On Friday, 13 February 2015 at 18:32:35 UTC, Andrei Alexandrescu wrote:
* Perhaps rename groupBy to chunkBy. People coming from SQL and other languages might expect groupBy to do hash-based grouping.

Agreed.


* The unary function implementation must return for each group a tuple consisting of the key and the lazy range of values. The binary function implementation should continue to only return the lazy range of values.

Is the purpose of this just to avoid the user potentially needing to evaluate the key function twice?


* SortedRange should add a method called group(). Invoked with no predicate, group() should do what chunkBy does, using the sorting predicate.

Will need to be called something else since there may be existing code trying to call std.algorithm.group using UFCS. This would change its behaviour.


* aggregate() should detect the two kinds of results per group (well, chunk) and process them accordingly: for unary-predicate chunks, pass the key through and only process the lazy range. Meaning:

auto data = [
  tuple("John", 100),
  tuple("John", 35),
  tuple("Jane", 200),
  tuple("Jane", 87),
];
auto r = data.chunkBy!(x => x[0]).aggregate!sum;

yields a range of tuples: tuple("John", 135), tuple("Jane", 187).

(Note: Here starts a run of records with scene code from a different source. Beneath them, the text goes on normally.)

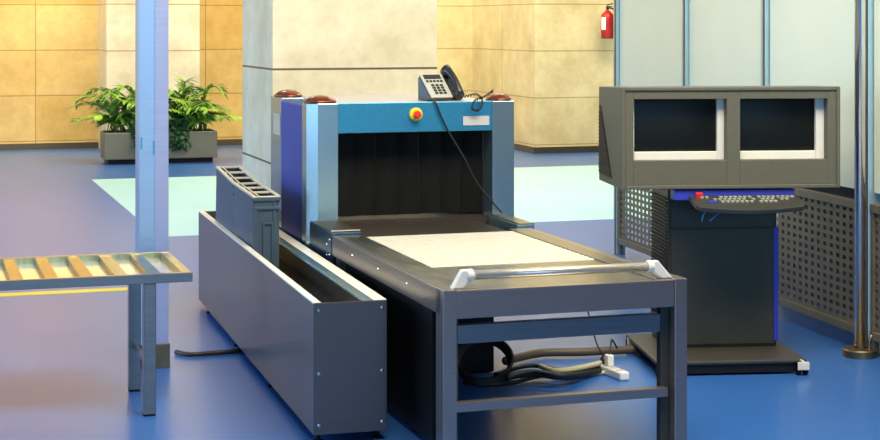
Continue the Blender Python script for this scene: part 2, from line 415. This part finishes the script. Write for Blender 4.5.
# ---------------------------------------------------------------- crates in trough
def crate_root(label, y):
    p = W(1.6, 6.705)+Vector((.046*math.cos(TT)-y*math.sin(TT), .046*math.sin(TT)+y*math.cos(TT), .447))
    return thing('tray_crate', label, 'crate', p, TT, 'grey-blue crates standing in the trough')
cr = crate_root('nearer grey-blue plastic crate with pale ribs, standing in the steel trough', 1.80)
cw, cl, chh = .140, .60, .405
sh = MB()
sh.box(0, .008, 0, cl, 0, chh).box(cw-.008, cw, 0, cl, 0, chh).box(.008, cw-.008, 0, .008, 0, chh).box(.008, cw-.008, cl-.008, cl, 0, chh).box(.008, cw-.008, .008, cl-.008, 0, .01)
sh.build('shell', M['crate'], cr, bevel=.002)
rm = MB()
for x0 in (-.004, cw-.014): rm.box(x0, x0+.018, -.004, cl+.004, chh-.006, chh+.006)
rm.box(.03, .038, 0, cl, chh-.006, chh+.004)
for k in range(4): rm.box(.01, cw-.01, k*.194, k*.194+.022, chh-.008, chh+.002)
rm.build('top_ribs', M['crate_rim'], cr, bevel=.002)
er = MB()
er.box(-.006, cw+.006, -.012, 0, chh-.065, chh-.05).box(-.006, cw+.006, -.010, 0, chh-.02, chh-.002)
er.box(.0, .022, -.010, 0, 0, chh-.065).box(cw-.034, cw-.026, -.008, 0, 0, chh-.02).box(-.004, cw+.004, -.012, 0, 0, .02)
er.build('end_ribs', M['crate'], cr, bevel=.002)
MB().box(.052, .060, -.010, 0, .06, .27).box(.060, .105, -.010, 0, .262, .27).box(.097, .105, -.010, 0, .06, .262).build('handle_frame', M['crate'], cr, bevel=.001)
c2 = copy_tree(cr)
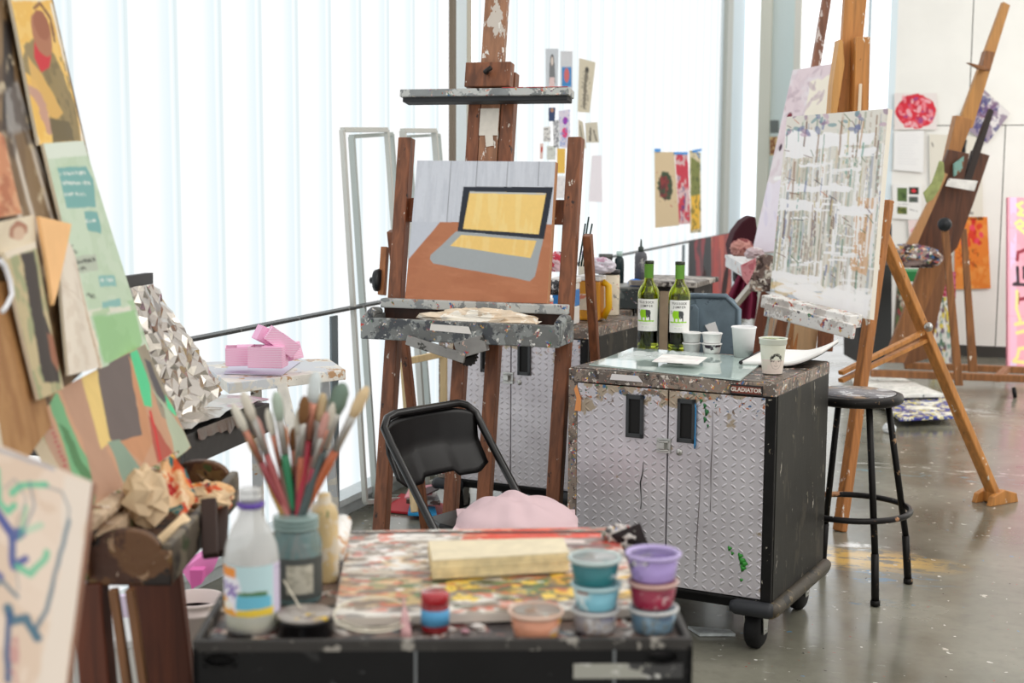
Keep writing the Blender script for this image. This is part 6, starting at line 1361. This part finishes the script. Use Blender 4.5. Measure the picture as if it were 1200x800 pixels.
# its support: a low stool behind
# ================================================================== FOIL-COVERED TABLE AND BOARD
FT = thing('work_table', 'black work table covered with aluminium foil behind the left easel', 'table', tuple(Cc(-.95, 3.75, 0)), PSI)
t0, t1 = Pz(216, 510, .92), Pz(316, 471, .92); t2 = t1+Vector((-1,0,0))*.62; t3 = t0+Vector((-1,0,0))*.62
b = MB(); b.prism([p-Vector((0,0,.085)) for p in (t0,t1,t2,t3)], (0,0,.083)); b.build('table_box', plain('charcoal_metal', (62,60,58), .5, var=.1), FT, world=True, bevel=.003)
for p in (t2.lerp(t0,.06), t3.lerp(t1,.08)):
    b = MB(); b.bar(IM(FT, Vector((p.x,p.y,0))), IM(FT, Vector((p.x,p.y,.84))), .03, .03, (1,0,0)); b.build('table_leg', plain('charcoal_metal', (62,60,58), .5), FT)
foilM = plain('aluminium_foil', (196,190,182), .2, 1.0)
def foil(name, label, cs, nu, nv, amp, seed, drop=0):
    vs = []; fs = []; TL, TR, BR, BL = cs; n = (TR-TL).cross(BL-TL).normalized(); n = n if n.dot(CAM-TL) > 0 else -n
    rg = random.Random(seed)
    for j in range(nv+1):
        for i in range(nu+1):
            ed = i in (0, nu) or j in (0, nv); u, v = (i+(0 if ed else rg.uniform(-.42,.42)))/nu, (j+(0 if ed else rg.uniform(-.42,.42)))/nv
            p = TL.lerp(TR, u).lerp(BL.lerp(BR, u), v); vs.append(p+n*(amp*(rg.random()*.6+.5*abs(mnoise.noise(Vector((u*3, v*3, seed)))))+.002))
    for j in range(nv):
        for i in range(nu):
            a = j*(nu+1)+i; q_ = (a,a+1,a+nu+2,a+nu+1); fs += [(q_[0],q_[1],q_[2]),(q_[0],q_[2],q_[3])] if rg.random() < .5 else [(q_[0],q_[1],q_[3]),(q_[1],q_[2],q_[3])]
    N = len(vs); vs += [p-n*.003 for p in vs[:N]]; fs += [tuple(N+x for x in reversed(f_)) for f_ in fs]
    b = MB(); b.add(vs, fs, 0, False); o = b.build(name, foilM); return tag(o, label, 'foil')
foil('foil_sheet', 'aluminium foil spread over the top of the black work table', [t3+Vector((0,0,.006)), t2+Vector((0,0,.006)), t1+Vector((0,0,.006)), t0+Vector((0,0,.006))], 13, 9, .016, 3)
b = MB(); e0, e1 = t0.lerp(t1, .12), t0.lerp(t1, .62)
vs = []; 
for i in range(17):
    u = i/16; p = e0.lerp(e1, u)-Fh*.004+Rh*.004; vs += [p+Vector((0,0,.004)), p+Vector((0,0,-.02-.03*abs(mnoise.noise(Vector((u*5,1,2))))))+Rh*.004]
b.add(vs, [(2*i,2*i+2,2*i+3,2*i+1) for i in range(16)], 0, False); o = b.build('foil_flap', foilM); o['label'] = 'torn foil edge hanging over the front of the black work table'; o['category'] = 'foil'
FBq = [P(146,338,3.55), P(176,334,3.85), P(258,462,3.88), P(192,508,3.56)]
o = foil('foil_board', 'tilted board wrapped in crinkled aluminium foil standing on the work table', FBq, 16, 20, .024, 9)
b = MB(); b.bar(P(142,331,3.5), P(175,326,3.86), .03, .02, (0,0,1)); o = b.build('black_bar', plain('black_bar', (22,20,20), .5)); tag(o, 'short black bar clamped along the top of the foil-wrapped board', 'bar')
b = MB(); b.prism([P(176,336,3.87),P(181,338,3.87),P(260,458,3.87),P(255,462,3.87)], Fh*.012); o = b.build('board_edge', plain('gold_foil_edge', (206,180,130), .3, .7)); tag(o, 'thin gold-coloured strip along the right edge of the foil board', 'strip')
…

Not sure I understand how this is meant to work.

With your second bullet implemented, data.chunkBy!(x => x[0]) will return:

tuple("John", [tuple("John", 100), tuple("John", 35)]),
tuple("Jane", [tuple("Jane", 200), tuple("Jane", 87)])

(here [...] denotes the sub-range, not an array).

So aggregate will ignore the key part, but how does it know to ignore the name in sub-ranges?